お盆で仏壇に手を合わせた方も多かったと思いますが、三重県にちょっと変わったお坊さんがいました。実はそのお坊さん、東海テレビ報道部の『記者』なのです。

 世にも珍しい“二刀流”記者のお盆の里帰り。彼に密着したら、知られざるお寺の世界が色々と見えてきました…。

■マイクも持てば経文も持つ

 東海テレビ報道部・福山俊。入社2年目の駆け出し記者として、日夜ニュース取材等に明けくれますが…、お寺が最も忙しいお盆の時期は実家に帰って手伝います。

 名古屋から近鉄等を乗り継ぎ1時間半、三重県津市の山あいにある波瀬地区が彼のふるさと。

福山記者:
「地元帰ってくると落ち着きますね。いつもこの小学校通って帰るんですけど、もう廃校になっちゃってて」

 実家は室町時代から続く真宗高田派の清光山浄明寺。檀家数は約200軒と、この辺りでは大きなお寺です。

福山記者:「ただいまー」

 実家で福山記者を迎えたのは父親で住職の茂さんですが…髪を剃っていません。実はお坊さんの戒律は宗派によって様々。多くの宗派で髪を剃る決まりがありますが、日本で最も信者数が多い浄土真宗は髪型は自由なのです。

 法衣に着替える福山記者。お盆の時期は棚経と言われる檀家を回って念仏を唱える行事があります。浄明寺では1週間で約200軒の檀家を手分けして回ります。12歳でお坊さんの資格をとった福山記者は「釈蓮俊」としてこの日15軒…。

福山記者:
「おはようございます。浄明寺です」

 檀家でお経を唱える福山記者…。
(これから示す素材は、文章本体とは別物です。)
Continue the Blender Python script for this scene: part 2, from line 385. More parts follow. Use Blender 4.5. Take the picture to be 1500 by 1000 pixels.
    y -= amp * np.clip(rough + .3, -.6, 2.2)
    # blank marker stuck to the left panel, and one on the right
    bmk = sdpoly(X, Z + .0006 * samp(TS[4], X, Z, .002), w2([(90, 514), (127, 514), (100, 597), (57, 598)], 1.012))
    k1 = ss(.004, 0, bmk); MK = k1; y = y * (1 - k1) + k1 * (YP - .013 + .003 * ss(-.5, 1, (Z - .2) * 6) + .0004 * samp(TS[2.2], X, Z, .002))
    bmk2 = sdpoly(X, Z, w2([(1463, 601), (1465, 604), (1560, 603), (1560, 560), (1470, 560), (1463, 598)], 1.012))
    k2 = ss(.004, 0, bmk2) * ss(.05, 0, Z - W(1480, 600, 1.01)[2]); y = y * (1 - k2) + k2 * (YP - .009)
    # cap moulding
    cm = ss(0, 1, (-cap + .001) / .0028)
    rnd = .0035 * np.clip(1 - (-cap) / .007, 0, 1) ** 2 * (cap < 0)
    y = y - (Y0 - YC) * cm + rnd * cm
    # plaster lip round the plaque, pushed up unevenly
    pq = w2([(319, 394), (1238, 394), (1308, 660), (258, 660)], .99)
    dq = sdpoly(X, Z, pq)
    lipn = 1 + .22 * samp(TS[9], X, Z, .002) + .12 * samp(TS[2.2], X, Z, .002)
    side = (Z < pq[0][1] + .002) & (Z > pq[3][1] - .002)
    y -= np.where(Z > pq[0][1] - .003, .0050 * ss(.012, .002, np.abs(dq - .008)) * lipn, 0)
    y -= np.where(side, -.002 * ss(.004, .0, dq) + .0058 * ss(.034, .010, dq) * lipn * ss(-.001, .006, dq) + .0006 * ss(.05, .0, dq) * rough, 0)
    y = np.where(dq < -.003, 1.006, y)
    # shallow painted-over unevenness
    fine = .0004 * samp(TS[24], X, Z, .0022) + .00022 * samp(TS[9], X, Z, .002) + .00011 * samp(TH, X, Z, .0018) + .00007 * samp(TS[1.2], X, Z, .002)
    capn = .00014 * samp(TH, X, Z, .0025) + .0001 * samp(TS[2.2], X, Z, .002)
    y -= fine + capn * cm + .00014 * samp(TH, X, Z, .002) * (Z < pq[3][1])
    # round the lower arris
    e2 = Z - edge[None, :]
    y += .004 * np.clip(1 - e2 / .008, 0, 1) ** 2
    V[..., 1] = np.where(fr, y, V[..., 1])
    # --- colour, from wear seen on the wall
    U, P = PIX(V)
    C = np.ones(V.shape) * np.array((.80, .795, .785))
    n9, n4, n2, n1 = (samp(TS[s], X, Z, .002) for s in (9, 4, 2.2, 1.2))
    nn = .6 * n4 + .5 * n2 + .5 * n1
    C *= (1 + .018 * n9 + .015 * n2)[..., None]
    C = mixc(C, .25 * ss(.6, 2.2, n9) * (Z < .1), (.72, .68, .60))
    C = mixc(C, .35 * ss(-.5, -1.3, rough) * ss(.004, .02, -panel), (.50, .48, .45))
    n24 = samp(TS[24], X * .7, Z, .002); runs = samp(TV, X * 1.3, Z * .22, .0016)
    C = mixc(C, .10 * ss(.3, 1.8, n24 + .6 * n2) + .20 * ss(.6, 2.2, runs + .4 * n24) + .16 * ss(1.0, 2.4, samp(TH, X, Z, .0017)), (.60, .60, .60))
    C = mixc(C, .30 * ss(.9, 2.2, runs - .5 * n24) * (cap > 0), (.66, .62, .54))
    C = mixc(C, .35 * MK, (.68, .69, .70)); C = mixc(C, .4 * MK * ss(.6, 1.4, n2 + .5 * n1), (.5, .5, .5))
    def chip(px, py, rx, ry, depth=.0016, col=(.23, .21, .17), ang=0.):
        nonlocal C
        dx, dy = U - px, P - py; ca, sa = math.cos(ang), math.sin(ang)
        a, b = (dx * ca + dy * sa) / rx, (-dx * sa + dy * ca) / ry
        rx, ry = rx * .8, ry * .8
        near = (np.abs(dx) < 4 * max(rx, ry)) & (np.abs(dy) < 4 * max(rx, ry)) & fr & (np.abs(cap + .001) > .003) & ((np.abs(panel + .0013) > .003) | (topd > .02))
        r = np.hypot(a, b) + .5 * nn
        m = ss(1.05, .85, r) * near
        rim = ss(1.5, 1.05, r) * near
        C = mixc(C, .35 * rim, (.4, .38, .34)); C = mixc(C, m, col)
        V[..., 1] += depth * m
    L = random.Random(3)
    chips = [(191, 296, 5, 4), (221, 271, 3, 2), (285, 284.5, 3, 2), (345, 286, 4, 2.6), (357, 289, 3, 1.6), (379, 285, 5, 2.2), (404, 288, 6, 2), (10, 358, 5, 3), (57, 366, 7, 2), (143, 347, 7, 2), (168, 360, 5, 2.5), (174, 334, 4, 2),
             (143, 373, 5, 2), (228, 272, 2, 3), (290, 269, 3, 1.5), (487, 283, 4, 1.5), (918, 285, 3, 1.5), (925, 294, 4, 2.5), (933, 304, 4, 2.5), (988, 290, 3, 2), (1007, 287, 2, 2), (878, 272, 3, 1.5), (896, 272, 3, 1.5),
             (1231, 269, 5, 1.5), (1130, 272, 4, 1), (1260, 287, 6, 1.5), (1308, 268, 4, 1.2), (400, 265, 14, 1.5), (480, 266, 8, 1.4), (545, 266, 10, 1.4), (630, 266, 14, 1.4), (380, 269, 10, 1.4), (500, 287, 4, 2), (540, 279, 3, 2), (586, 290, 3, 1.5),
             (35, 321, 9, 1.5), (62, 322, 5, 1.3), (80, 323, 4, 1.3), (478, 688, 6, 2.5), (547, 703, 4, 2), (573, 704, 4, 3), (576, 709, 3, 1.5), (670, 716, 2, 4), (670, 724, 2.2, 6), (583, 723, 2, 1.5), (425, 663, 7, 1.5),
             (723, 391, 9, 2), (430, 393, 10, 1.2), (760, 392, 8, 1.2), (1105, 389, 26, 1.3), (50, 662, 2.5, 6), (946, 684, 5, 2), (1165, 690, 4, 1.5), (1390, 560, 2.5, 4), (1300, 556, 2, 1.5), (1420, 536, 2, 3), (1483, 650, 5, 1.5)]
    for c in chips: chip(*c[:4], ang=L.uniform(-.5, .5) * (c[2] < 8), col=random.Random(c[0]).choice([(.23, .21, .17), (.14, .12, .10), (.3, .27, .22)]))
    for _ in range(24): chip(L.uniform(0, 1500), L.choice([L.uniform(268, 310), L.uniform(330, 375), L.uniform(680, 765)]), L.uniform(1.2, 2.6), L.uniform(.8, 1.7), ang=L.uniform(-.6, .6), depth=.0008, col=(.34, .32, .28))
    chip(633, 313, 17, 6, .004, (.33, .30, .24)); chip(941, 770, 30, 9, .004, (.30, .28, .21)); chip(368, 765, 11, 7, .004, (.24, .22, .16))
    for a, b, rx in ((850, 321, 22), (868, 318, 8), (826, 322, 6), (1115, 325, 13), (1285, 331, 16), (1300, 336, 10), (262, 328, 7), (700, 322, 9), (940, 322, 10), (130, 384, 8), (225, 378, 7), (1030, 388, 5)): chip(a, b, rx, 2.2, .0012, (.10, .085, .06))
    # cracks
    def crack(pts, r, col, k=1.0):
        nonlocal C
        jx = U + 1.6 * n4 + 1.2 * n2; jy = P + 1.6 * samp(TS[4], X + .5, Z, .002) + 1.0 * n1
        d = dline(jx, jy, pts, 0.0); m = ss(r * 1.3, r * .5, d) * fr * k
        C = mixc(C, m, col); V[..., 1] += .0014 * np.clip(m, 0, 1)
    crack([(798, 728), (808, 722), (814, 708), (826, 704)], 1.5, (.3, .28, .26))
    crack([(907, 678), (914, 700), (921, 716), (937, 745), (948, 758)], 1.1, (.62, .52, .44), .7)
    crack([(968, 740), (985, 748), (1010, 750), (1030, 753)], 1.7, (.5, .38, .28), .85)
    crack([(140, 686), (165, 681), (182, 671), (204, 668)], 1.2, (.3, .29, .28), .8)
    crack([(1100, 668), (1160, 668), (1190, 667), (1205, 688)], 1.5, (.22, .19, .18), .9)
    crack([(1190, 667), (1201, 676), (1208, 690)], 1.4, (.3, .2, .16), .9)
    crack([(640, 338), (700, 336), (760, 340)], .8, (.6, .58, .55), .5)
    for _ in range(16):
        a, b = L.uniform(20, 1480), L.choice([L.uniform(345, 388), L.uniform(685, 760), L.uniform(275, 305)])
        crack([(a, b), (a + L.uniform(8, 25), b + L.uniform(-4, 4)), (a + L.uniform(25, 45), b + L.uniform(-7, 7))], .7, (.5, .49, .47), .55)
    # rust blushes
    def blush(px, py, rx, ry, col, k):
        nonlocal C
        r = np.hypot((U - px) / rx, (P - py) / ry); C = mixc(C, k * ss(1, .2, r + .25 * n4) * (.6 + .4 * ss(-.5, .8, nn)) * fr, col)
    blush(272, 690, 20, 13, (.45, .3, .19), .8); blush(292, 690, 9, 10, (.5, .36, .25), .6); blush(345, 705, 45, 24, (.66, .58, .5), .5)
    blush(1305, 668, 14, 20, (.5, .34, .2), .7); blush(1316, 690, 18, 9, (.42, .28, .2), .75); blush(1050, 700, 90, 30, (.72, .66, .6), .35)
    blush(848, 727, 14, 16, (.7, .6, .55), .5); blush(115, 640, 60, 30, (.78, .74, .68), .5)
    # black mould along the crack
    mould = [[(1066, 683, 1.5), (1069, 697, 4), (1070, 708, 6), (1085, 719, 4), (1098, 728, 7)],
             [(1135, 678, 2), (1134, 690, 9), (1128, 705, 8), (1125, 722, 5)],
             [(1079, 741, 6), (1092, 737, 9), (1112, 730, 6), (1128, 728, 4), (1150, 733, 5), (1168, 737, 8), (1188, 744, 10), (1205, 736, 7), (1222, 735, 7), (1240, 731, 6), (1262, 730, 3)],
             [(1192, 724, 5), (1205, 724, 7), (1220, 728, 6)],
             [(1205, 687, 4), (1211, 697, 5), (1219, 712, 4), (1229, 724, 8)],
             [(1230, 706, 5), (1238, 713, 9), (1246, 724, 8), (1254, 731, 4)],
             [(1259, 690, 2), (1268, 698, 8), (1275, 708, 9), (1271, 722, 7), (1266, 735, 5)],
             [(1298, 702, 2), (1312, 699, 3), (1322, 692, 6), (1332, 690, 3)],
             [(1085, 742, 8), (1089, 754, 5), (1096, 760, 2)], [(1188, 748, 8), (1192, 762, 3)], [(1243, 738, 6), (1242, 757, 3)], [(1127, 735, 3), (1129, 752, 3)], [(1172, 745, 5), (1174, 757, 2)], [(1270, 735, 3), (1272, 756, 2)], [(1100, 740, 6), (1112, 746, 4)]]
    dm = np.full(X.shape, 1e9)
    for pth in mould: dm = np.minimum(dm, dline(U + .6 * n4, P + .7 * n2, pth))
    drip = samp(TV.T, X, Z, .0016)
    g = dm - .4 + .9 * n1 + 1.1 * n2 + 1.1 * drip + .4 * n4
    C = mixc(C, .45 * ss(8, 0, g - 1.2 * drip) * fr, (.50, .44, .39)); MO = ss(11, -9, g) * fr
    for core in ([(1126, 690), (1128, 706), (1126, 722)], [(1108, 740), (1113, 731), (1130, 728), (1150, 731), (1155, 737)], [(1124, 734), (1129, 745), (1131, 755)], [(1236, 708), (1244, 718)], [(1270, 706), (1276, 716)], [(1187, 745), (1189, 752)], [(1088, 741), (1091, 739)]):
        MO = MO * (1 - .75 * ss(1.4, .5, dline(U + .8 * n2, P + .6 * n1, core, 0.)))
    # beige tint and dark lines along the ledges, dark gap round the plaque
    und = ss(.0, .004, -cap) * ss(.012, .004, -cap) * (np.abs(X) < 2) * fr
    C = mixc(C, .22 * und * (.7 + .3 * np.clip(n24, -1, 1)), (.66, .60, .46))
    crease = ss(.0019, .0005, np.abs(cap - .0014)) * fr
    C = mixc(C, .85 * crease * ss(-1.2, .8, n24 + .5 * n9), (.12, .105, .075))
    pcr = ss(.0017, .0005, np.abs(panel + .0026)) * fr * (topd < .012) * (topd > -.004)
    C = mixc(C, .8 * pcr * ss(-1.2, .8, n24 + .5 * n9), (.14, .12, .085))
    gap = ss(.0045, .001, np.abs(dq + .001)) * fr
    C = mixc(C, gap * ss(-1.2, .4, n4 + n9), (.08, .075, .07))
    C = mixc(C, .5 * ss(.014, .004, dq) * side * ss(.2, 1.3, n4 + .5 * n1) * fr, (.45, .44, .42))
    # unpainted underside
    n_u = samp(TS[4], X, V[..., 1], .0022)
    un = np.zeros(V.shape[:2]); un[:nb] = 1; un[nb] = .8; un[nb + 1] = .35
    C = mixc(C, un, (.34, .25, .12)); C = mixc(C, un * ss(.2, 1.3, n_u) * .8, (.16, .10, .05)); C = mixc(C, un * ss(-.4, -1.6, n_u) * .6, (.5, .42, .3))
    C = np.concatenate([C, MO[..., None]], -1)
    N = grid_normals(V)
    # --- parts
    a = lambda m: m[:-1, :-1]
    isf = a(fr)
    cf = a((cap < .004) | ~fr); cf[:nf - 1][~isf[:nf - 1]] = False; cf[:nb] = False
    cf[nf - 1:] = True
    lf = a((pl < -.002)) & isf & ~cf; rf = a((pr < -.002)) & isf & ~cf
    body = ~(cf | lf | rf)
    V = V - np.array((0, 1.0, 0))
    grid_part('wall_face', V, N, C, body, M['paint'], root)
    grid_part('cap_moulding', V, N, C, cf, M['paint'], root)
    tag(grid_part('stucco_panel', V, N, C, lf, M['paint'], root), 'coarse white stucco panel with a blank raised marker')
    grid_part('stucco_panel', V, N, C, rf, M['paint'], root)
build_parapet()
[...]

終えると、世間話。

福山記者:
「昨日よりも暑い気がしますね。お体大丈夫ですか?」

檀家の男性:
「大丈夫、大丈夫。それ…」

 檀家の男性が指さしたのは“お布施”。

福山記者:「ご供養になります」

 一軒あたりおよそ10分。終えるとすぐに次の家へ向かいます。

福山記者:
「こんにちは、浄明寺です…誰もおらんな」

 そのまま失礼しますと言って家に入っていく福山記者。しばらくすると中から念仏が…。

福山記者:
「誰もいない家も割とあって、勝手にお経唱えて、勝手にお布施もらってくるんですけどね」

■増える墓じまいと気になるお布施

 高齢化と過疎化が進む波瀬、その影響はお寺にも。お寺の裏にある墓地には空いた場所が…。

 少子化や跡継ぎがいないといった理由でお墓をなくす「墓じまい」。浄明寺の檀家でも毎年1、2軒あります。

 浄明寺の収支を管理している母の理絵さん。棚経でいただいたお布施を集計します。

福山記者:
「いくらくらいが多いん?」

母・理絵さん:
「色々だよ。1000円の家もあれば1万円の家もあるし」

 お寺さんにいくら渡したらいいのか…。なかなか聞けないお布施の相場。浄明寺では檀家にお任せですが、棚経は3000~5000円程が多いそう。ちなみにお葬式の場合、格の高い導師は15万円~30万円、後ろにつくお坊さんは5万円~10万円のお布施が多いそうです。

 浄明寺の場合、お布施から寺の維持費等を引いた手取りは年間100万円余。福山記者の父親も中学校の教員と住職を兼業。お寺だけで生活できるところはほとんどないそうです。

■お坊さん記者、人生初の法話は…

住職の父親と福山記者:
「こんばんは。失礼します」

 夜、福山記者は父親と一緒に初盆の法要へ。読経を終えると、人生初めての“法話”を任されました。

福山記者:
「お参りいただいてありがとうございます。皆さんのお念仏の声がすごい大きくて、僕も唱えていてうれしく背中で感じていました」

 そう話し始めた福山記者。名古屋に住んでいるからこそ実感する地元の良さを伝えました。

福山記者:
「名古屋に住んでて、波瀬に月に一回くらい帰っていつも思うんですけど、歩いててすれ違った人、もし知らん人でもこんにちはって言って、『きょうは暑いな』って話もできたらして。そういうのが波瀬の良いところやなって思ってるんです。やっぱり地域の人とか私たち寺の人や親戚の人とかとの会話っていうのはすごく大切なことで、いま大切な人を亡くして悲しいときやけど、そういうときやからこそ、会話を大事にして欲しいなって思うんです」

法話を聞いた檀家の女性:
「(地域の子)みんなを自分たちの子供のように思ってるし、子供は波瀬の人に見守られて大きくなったって思ってるみたい。波瀬にいて良かったです」

 この日の法要を終えた福山記者は…。